» **Work to be completed**: Skip the pictures. Repeat everything else in the records word for word.

▼▼▼

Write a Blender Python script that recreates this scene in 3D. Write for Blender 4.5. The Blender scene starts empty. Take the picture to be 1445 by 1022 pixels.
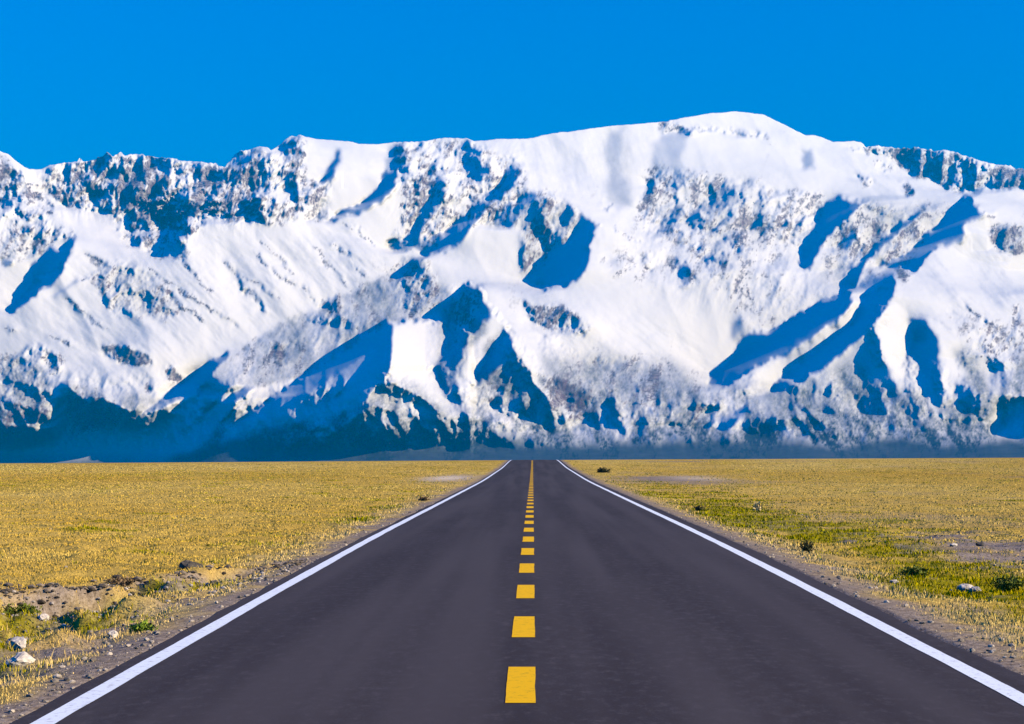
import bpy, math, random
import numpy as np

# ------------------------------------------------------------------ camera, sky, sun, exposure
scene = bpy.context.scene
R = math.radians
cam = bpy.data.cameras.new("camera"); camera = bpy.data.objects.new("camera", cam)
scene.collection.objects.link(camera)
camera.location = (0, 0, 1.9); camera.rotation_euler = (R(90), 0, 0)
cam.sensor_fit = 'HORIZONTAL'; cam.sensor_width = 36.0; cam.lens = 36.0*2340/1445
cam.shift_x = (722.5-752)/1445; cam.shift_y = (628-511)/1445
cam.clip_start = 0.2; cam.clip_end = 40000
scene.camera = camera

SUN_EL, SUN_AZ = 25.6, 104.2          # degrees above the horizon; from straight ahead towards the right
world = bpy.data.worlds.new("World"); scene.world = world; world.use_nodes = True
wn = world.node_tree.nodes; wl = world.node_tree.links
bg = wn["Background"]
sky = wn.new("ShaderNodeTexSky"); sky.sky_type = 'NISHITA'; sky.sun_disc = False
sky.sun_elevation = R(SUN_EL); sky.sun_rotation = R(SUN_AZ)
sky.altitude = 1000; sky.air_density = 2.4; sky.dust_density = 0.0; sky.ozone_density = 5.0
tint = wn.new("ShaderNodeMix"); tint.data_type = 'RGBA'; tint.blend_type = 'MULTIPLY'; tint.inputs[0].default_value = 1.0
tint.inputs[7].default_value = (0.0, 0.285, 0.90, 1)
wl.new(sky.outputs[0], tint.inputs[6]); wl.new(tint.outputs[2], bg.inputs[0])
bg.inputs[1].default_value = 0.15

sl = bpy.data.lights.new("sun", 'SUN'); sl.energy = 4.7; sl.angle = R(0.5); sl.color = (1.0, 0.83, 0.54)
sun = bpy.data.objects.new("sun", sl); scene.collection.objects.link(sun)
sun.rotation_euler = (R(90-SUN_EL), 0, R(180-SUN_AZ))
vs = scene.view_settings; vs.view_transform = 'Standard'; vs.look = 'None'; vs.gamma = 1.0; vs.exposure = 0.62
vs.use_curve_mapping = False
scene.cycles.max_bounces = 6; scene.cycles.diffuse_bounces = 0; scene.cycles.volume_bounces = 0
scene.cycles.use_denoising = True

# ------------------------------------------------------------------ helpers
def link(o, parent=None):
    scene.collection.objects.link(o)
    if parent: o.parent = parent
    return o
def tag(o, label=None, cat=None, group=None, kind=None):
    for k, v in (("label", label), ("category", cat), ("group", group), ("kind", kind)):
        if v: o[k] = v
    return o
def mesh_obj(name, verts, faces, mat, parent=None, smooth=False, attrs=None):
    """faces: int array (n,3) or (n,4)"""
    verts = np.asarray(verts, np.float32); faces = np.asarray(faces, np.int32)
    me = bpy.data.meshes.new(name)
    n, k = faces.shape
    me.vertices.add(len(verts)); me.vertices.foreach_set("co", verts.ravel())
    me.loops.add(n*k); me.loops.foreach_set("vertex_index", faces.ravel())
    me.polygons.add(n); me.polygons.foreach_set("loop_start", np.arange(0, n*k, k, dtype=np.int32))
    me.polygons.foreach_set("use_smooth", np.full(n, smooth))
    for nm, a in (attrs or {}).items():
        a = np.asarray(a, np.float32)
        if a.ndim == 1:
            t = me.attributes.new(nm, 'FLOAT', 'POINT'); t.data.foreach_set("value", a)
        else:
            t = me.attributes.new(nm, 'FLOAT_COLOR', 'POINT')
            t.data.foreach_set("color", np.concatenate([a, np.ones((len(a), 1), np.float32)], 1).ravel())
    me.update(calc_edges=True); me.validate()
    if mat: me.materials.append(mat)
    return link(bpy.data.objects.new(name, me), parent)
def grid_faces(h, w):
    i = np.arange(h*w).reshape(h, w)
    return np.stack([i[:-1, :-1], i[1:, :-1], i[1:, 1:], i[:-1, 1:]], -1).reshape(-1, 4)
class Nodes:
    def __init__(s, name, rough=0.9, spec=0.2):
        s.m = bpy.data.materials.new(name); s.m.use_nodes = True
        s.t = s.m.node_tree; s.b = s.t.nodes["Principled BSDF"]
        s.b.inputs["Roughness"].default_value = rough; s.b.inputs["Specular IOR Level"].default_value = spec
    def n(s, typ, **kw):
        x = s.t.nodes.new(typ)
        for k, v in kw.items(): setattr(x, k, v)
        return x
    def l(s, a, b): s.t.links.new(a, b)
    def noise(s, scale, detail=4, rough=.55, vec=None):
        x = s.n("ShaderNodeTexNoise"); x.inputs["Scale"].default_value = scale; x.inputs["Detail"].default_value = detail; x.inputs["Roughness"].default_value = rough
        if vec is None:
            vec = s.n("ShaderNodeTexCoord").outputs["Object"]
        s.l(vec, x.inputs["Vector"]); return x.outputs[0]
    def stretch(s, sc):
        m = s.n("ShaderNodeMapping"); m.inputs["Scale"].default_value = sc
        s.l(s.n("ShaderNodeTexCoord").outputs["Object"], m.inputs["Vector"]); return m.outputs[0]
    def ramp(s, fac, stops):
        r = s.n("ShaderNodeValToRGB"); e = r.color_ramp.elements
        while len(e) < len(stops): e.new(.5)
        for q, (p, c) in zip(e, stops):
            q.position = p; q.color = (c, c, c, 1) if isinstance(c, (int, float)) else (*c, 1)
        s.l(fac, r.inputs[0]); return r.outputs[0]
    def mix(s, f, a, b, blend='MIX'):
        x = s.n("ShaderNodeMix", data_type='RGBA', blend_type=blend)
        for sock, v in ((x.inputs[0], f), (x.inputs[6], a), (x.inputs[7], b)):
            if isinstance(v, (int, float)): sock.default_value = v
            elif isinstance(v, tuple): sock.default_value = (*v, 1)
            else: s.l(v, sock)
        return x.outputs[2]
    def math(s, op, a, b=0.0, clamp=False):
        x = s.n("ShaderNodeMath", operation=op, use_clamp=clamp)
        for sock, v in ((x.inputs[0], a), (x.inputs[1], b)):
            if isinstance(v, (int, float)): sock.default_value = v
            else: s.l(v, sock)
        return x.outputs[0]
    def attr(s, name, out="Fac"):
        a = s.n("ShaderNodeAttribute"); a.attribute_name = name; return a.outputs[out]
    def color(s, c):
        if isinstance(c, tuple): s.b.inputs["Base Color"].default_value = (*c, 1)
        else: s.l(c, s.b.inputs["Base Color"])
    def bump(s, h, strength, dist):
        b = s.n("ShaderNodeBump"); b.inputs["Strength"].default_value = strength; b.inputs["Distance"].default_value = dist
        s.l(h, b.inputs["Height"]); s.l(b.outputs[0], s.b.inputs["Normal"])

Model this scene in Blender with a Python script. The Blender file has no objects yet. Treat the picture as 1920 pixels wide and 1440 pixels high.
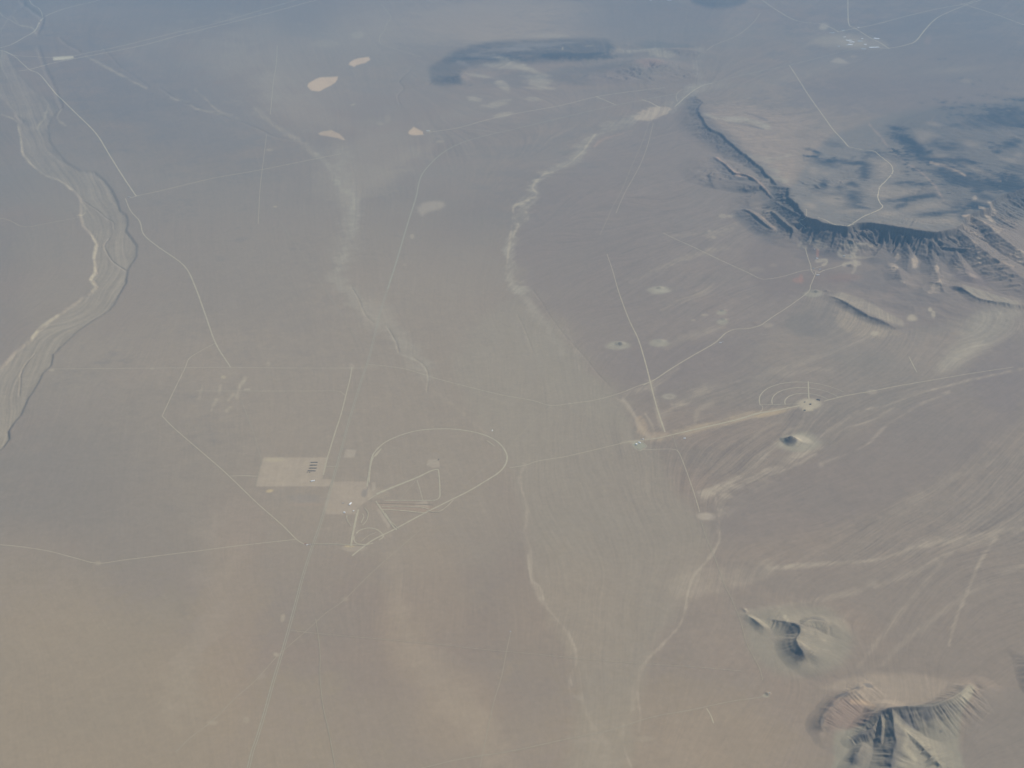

▲▲▲

» **Response**:
Write a Blender Python script that recreates this scene in 3D. Write for Blender 4.5. The Blender scene starts empty. Take the picture to be 1445 by 1022 pixels.
import bpy, math, random
import numpy as np

# ------------------------------------------------------------------ camera, sky, sun, exposure
scene = bpy.context.scene
R = math.radians
cam = bpy.data.cameras.new("camera"); camera = bpy.data.objects.new("camera", cam)
scene.collection.objects.link(camera)
camera.location = (0, 0, 1.9); camera.rotation_euler = (R(90), 0, 0)
cam.sensor_fit = 'HORIZONTAL'; cam.sensor_width = 36.0; cam.lens = 36.0*2340/1445
cam.shift_x = (722.5-752)/1445; cam.shift_y = (628-511)/1445
cam.clip_start = 0.2; cam.clip_end = 40000
scene.camera = camera

SUN_EL, SUN_AZ = 25.6, 104.2          # degrees above the horizon; from straight ahead towards the right
world = bpy.data.worlds.new("World"); scene.world = world; world.use_nodes = True
wn = world.node_tree.nodes; wl = world.node_tree.links
bg = wn["Background"]
sky = wn.new("ShaderNodeTexSky"); sky.sky_type = 'NISHITA'; sky.sun_disc = False
sky.sun_elevation = R(SUN_EL); sky.sun_rotation = R(SUN_AZ)
sky.altitude = 1000; sky.air_density = 2.4; sky.dust_density = 0.0; sky.ozone_density = 5.0
tint = wn.new("ShaderNodeMix"); tint.data_type = 'RGBA'; tint.blend_type = 'MULTIPLY'; tint.inputs[0].default_value = 1.0
tint.inputs[7].default_value = (0.0, 0.285, 0.90, 1)
wl.new(sky.outputs[0], tint.inputs[6]); wl.new(tint.outputs[2], bg.inputs[0])
bg.inputs[1].default_value = 0.15

sl = bpy.data.lights.new("sun", 'SUN'); sl.energy = 4.7; sl.angle = R(0.5); sl.color = (1.0, 0.83, 0.54)
sun = bpy.data.objects.new("sun", sl); scene.collection.objects.link(sun)
sun.rotation_euler = (R(90-SUN_EL), 0, R(180-SUN_AZ))
vs = scene.view_settings; vs.view_transform = 'Standard'; vs.look = 'None'; vs.gamma = 1.0; vs.exposure = 0.62
vs.use_curve_mapping = False
scene.cycles.max_bounces = 6; scene.cycles.diffuse_bounces = 0; scene.cycles.volume_bounces = 0
scene.cycles.use_denoising = True

# ------------------------------------------------------------------ helpers
def link(o, parent=None):
    scene.collection.objects.link(o)
    if parent: o.parent = parent
    return o
def tag(o, label=None, cat=None, group=None, kind=None):
    for k, v in (("label", label), ("category", cat), ("group", group), ("kind", kind)):
        if v: o[k] = v
    return o
def mesh_obj(name, verts, faces, mat, parent=None, smooth=False, attrs=None):
    """faces: int array (n,3) or (n,4)"""
    verts = np.asarray(verts, np.float32); faces = np.asarray(faces, np.int32)
    me = bpy.data.meshes.new(name)
    n, k = faces.shape
    me.vertices.add(len(verts)); me.vertices.foreach_set("co", verts.ravel())
    me.loops.add(n*k); me.loops.foreach_set("vertex_index", faces.ravel())
    me.polygons.add(n); me.polygons.foreach_set("loop_start", np.arange(0, n*k, k, dtype=np.int32))
    me.polygons.foreach_set("use_smooth", np.full(n, smooth))
    for nm, a in (attrs or {}).items():
        a = np.asarray(a, np.float32)
        if a.ndim == 1:
            t = me.attributes.new(nm, 'FLOAT', 'POINT'); t.data.foreach_set("value", a)
        else:
            t = me.attributes.new(nm, 'FLOAT_COLOR', 'POINT')
            t.data.foreach_set("color", np.concatenate([a, np.ones((len(a), 1), np.float32)], 1).ravel())
    me.update(calc_edges=True); me.validate()
    if mat: me.materials.append(mat)
    return link(bpy.data.objects.new(name, me), parent)
def grid_faces(h, w):
    i = np.arange(h*w).reshape(h, w)
    return np.stack([i[:-1, :-1], i[1:, :-1], i[1:, 1:], i[:-1, 1:]], -1).reshape(-1, 4)
class Nodes:
    def __init__(s, name, rough=0.9, spec=0.2):
        s.m = bpy.data.materials.new(name); s.m.use_nodes = True
        s.t = s.m.node_tree; s.b = s.t.nodes["Principled BSDF"]
        s.b.inputs["Roughness"].default_value = rough; s.b.inputs["Specular IOR Level"].default_value = spec
    def n(s, typ, **kw):
        x = s.t.nodes.new(typ)
        for k, v in kw.items(): setattr(x, k, v)
        return x
    def l(s, a, b): s.t.links.new(a, b)
    def noise(s, scale, detail=4, rough=.55, vec=None):
        x = s.n("ShaderNodeTexNoise"); x.inputs["Scale"].default_value = scale; x.inputs["Detail"].default_value = detail; x.inputs["Roughness"].default_value = rough
        if vec is None:
            vec = s.n("ShaderNodeTexCoord").outputs["Object"]
        s.l(vec, x.inputs["Vector"]); return x.outputs[0]
    def stretch(s, sc):
        m = s.n("ShaderNodeMapping"); m.inputs["Scale"].default_value = sc
        s.l(s.n("ShaderNodeTexCoord").outputs["Object"], m.inputs["Vector"]); return m.outputs[0]
    def ramp(s, fac, stops):
        r = s.n("ShaderNodeValToRGB"); e = r.color_ramp.elements
        while len(e) < len(stops): e.new(.5)
        for q, (p, c) in zip(e, stops):
            q.position = p; q.color = (c, c, c, 1) if isinstance(c, (int, float)) else (*c, 1)
        s.l(fac, r.inputs[0]); return r.outputs[0]
    def mix(s, f, a, b, blend='MIX'):
        x = s.n("ShaderNodeMix", data_type='RGBA', blend_type=blend)
        for sock, v in ((x.inputs[0], f), (x.inputs[6], a), (x.inputs[7], b)):
            if isinstance(v, (int, float)): sock.default_value = v
            elif isinstance(v, tuple): sock.default_value = (*v, 1)
            else: s.l(v, sock)
        return x.outputs[2]
    def math(s, op, a, b=0.0, clamp=False):
        x = s.n("ShaderNodeMath", operation=op, use_clamp=clamp)
        for sock, v in ((x.inputs[0], a), (x.inputs[1], b)):
            if isinstance(v, (int, float)): sock.default_value = v
            else: s.l(v, sock)
        return x.outputs[0]
    def attr(s, name, out="Fac"):
        a = s.n("ShaderNodeAttribute"); a.attribute_name = name; return a.outputs[out]
    def color(s, c):
        if isinstance(c, tuple): s.b.inputs["Base Color"].default_value = (*c, 1)
        else: s.l(c, s.b.inputs["Base Color"])
    def bump(s, h, strength, dist):
        b = s.n("ShaderNodeBump"); b.inputs["Strength"].default_value = strength; b.inputs["Distance"].default_value = dist
        s.l(h, b.inputs["Height"]); s.l(b.outputs[0], s.b.inputs["Normal"])

Model this scene in Blender with a Python script. The Blender file has no objects yet. Treat the picture as 1920 pixels wide and 1440 pixels high.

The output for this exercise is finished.